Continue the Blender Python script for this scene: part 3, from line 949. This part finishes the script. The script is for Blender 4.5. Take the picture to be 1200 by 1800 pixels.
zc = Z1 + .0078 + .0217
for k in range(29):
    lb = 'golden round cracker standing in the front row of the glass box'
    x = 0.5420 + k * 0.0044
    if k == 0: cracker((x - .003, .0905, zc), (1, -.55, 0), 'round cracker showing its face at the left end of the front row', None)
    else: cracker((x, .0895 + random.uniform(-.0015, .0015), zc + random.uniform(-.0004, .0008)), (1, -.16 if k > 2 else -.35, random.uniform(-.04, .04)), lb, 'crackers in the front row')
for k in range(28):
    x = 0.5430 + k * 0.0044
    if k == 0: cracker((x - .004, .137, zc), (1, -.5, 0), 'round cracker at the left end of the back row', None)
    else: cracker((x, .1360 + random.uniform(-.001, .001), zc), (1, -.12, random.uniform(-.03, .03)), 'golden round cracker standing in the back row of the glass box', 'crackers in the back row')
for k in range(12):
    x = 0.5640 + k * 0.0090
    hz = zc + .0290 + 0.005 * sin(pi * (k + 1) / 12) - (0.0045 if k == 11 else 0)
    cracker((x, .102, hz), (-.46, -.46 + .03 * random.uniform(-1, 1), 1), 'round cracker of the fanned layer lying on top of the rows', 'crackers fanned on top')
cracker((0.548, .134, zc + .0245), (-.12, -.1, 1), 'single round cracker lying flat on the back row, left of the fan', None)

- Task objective
Copy out the whole listing exactly; please set it all down.

- Solution below
Continue the Blender Python script for this scene: part 3, from line 949. This part finishes the script. The script is for Blender 4.5. Take the picture to be 1200 by 1800 pixels.
zc = Z1 + .0078 + .0217
for k in range(29):
    lb = 'golden round cracker standing in the front row of the glass box'
    x = 0.5420 + k * 0.0044
    if k == 0: cracker((x - .003, .0905, zc), (1, -.55, 0), 'round cracker showing its face at the left end of the front row', None)
    else: cracker((x, .0895 + random.uniform(-.0015, .0015), zc + random.uniform(-.0004, .0008)), (1, -.16 if k > 2 else -.35, random.uniform(-.04, .04)), lb, 'crackers in the front row')
for k in range(28):
    x = 0.5430 + k * 0.0044
    if k == 0: cracker((x - .004, .137, zc), (1, -.5, 0), 'round cracker at the left end of the back row', None)
    else: cracker((x, .1360 + random.uniform(-.001, .001), zc), (1, -.12, random.uniform(-.03, .03)), 'golden round cracker standing in the back row of the glass box', 'crackers in the back row')
for k in range(12):
    x = 0.5640 + k * 0.0090
    hz = zc + .0290 + 0.005 * sin(pi * (k + 1) / 12) - (0.0045 if k == 11 else 0)
    cracker((x, .102, hz), (-.46, -.46 + .03 * random.uniform(-1, 1), 1), 'round cracker of the fanned layer lying on top of the rows', 'crackers fanned on top')
cracker((0.548, .134, zc + .0245), (-.12, -.1, 1), 'single round cracker lying flat on the back row, left of the fan', None)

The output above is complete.